Supplied information:
>>>>
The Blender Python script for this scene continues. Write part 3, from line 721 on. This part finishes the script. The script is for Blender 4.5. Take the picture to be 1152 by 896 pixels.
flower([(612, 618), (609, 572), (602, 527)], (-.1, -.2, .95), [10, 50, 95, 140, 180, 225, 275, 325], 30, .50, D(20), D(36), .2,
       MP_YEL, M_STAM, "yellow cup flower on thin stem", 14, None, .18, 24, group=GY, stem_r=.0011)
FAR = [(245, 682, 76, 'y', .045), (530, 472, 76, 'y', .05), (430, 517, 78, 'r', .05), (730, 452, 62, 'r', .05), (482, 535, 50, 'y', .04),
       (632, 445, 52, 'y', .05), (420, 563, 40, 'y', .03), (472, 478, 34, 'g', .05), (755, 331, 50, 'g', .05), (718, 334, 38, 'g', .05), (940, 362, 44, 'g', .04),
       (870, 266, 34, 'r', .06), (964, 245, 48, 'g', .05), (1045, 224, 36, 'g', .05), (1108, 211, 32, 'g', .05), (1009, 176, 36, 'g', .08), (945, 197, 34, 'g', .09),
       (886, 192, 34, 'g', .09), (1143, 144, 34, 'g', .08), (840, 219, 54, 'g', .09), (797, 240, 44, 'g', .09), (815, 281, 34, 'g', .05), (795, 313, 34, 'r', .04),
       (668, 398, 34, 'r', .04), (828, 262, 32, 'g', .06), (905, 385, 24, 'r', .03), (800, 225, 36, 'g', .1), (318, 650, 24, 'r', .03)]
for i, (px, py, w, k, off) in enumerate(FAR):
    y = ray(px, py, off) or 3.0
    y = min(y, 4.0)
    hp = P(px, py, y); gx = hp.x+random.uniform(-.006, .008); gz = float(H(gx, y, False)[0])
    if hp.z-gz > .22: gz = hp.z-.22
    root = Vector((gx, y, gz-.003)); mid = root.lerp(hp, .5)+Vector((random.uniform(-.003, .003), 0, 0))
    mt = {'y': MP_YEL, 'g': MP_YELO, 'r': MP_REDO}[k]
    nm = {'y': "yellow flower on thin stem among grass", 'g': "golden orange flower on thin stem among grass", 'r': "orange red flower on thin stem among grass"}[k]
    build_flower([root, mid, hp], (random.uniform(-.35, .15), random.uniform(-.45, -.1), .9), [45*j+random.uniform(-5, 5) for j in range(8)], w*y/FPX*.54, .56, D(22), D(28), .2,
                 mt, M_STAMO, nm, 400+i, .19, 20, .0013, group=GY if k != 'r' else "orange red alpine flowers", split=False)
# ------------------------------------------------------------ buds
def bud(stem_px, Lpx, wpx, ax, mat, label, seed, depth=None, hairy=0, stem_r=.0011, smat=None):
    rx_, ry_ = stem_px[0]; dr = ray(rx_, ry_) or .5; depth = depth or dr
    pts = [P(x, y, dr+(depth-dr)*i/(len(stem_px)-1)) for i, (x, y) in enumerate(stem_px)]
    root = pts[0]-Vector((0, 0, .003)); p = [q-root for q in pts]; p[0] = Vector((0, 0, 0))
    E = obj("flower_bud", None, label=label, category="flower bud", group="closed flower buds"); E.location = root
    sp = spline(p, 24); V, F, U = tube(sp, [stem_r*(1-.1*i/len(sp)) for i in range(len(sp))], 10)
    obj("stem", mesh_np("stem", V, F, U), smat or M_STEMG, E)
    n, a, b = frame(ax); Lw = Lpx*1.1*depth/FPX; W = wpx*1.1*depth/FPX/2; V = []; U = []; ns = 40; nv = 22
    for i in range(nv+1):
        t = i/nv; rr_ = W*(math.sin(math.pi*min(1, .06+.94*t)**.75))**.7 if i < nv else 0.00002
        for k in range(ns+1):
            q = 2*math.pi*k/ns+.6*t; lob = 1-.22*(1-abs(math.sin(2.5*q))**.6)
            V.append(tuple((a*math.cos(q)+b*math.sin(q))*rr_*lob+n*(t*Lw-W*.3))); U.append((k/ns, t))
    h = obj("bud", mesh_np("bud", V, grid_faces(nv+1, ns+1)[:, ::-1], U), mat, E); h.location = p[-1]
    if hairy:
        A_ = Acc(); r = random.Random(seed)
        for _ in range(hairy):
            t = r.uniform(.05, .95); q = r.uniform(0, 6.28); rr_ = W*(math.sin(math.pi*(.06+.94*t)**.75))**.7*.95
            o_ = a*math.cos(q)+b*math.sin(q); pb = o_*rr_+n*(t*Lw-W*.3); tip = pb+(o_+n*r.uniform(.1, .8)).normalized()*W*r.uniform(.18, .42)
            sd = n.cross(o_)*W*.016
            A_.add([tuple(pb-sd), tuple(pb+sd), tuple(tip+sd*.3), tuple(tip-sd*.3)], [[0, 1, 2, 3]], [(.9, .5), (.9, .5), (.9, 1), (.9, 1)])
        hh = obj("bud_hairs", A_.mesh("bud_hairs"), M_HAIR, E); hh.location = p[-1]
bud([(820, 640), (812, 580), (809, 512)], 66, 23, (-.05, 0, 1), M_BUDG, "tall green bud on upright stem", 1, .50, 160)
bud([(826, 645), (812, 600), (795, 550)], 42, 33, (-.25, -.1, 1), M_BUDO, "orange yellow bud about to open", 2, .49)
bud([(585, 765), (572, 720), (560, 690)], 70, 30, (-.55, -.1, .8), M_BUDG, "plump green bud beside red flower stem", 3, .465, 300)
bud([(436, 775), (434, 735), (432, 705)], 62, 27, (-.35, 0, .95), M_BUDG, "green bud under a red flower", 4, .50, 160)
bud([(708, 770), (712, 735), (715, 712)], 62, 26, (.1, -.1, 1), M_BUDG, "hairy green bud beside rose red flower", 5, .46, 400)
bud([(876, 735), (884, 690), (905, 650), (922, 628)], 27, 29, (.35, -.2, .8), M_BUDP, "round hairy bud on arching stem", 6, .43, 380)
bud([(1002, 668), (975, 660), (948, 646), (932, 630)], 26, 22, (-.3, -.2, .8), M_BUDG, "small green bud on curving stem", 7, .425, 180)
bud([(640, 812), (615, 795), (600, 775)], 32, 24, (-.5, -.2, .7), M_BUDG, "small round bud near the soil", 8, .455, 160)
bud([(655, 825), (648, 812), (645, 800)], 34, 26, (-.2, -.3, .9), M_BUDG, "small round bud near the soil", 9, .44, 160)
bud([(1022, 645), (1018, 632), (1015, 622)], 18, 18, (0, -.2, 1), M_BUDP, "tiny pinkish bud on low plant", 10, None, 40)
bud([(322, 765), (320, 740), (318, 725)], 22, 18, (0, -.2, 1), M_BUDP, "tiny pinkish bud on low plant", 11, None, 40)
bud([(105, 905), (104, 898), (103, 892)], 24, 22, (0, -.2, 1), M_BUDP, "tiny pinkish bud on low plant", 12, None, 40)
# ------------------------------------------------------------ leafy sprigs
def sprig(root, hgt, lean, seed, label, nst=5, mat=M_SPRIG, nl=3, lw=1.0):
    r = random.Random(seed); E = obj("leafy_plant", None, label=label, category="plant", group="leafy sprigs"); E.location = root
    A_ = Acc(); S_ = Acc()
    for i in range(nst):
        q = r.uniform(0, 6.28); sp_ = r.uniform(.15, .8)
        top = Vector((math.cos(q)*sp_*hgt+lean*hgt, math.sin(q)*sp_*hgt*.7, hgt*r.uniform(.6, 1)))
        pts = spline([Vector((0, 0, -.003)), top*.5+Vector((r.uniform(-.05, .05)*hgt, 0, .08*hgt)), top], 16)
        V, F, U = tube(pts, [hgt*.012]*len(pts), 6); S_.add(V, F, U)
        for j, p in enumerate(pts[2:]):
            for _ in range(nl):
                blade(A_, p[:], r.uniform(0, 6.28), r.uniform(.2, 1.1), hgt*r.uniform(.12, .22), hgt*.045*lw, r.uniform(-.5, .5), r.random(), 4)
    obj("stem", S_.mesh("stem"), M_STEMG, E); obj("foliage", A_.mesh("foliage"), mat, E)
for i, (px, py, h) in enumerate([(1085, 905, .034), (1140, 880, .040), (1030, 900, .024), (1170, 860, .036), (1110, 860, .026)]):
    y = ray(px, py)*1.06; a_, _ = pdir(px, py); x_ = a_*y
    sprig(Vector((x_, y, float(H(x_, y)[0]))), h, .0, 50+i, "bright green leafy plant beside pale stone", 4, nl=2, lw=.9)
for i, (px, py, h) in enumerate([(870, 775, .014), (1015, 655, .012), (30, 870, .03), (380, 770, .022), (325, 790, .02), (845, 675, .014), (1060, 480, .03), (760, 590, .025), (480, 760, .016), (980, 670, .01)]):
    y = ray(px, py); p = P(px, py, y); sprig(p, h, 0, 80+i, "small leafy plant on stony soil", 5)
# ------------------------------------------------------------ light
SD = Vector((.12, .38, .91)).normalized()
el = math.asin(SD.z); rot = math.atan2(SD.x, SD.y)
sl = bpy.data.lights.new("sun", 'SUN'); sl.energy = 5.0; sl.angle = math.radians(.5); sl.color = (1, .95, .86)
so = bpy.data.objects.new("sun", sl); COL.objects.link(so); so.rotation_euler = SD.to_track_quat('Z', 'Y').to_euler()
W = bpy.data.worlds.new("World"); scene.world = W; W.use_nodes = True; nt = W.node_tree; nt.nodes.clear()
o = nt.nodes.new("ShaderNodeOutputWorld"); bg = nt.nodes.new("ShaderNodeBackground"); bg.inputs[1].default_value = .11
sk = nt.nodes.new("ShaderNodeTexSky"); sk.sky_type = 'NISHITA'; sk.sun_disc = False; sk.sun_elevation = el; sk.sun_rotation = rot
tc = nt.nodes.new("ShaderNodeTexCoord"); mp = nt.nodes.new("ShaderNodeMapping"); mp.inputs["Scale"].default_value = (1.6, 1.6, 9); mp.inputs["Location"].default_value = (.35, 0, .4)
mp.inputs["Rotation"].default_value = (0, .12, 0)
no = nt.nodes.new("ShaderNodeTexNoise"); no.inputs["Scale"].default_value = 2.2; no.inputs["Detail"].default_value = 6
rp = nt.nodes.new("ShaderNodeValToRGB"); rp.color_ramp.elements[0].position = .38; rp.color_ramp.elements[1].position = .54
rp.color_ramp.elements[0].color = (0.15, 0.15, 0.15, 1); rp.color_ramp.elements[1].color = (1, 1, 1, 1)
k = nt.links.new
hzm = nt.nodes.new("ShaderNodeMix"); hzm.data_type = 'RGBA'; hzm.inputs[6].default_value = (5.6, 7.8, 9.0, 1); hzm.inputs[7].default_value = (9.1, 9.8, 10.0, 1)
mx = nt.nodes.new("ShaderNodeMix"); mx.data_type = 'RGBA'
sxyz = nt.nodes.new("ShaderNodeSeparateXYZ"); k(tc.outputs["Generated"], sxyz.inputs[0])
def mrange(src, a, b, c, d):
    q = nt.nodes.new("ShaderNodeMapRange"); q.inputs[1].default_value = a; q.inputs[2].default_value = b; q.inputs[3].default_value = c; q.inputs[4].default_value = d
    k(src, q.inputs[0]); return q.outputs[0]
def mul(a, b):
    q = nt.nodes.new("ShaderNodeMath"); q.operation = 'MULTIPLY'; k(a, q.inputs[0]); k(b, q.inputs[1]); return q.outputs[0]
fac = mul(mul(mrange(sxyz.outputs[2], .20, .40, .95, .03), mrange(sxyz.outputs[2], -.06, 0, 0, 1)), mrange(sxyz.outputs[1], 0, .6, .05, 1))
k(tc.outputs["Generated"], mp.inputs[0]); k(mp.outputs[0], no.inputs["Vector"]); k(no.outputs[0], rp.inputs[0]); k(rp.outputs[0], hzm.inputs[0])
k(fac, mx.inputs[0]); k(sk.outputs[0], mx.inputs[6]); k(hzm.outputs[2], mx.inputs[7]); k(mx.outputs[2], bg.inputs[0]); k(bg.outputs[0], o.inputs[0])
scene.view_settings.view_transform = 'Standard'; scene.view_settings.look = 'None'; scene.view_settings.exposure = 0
<<<<
The request:
Gather all lines with the string "scene" from the data.

Response to the exercise:
The Blender Python script for this scene continues. Write part 3, from line 721 on. This part finishes the script. The script is for Blender 4.5. Take the picture to be 1152 by 896 pixels.
W = bpy.data.worlds.new("World"); scene.world = W; W.use_nodes = True; nt = W.node_tree; nt.nodes.clear()
scene.view_settings.view_transform = 'Standard'; scene.view_settings.look = 'None'; scene.view_settings.exposure = 0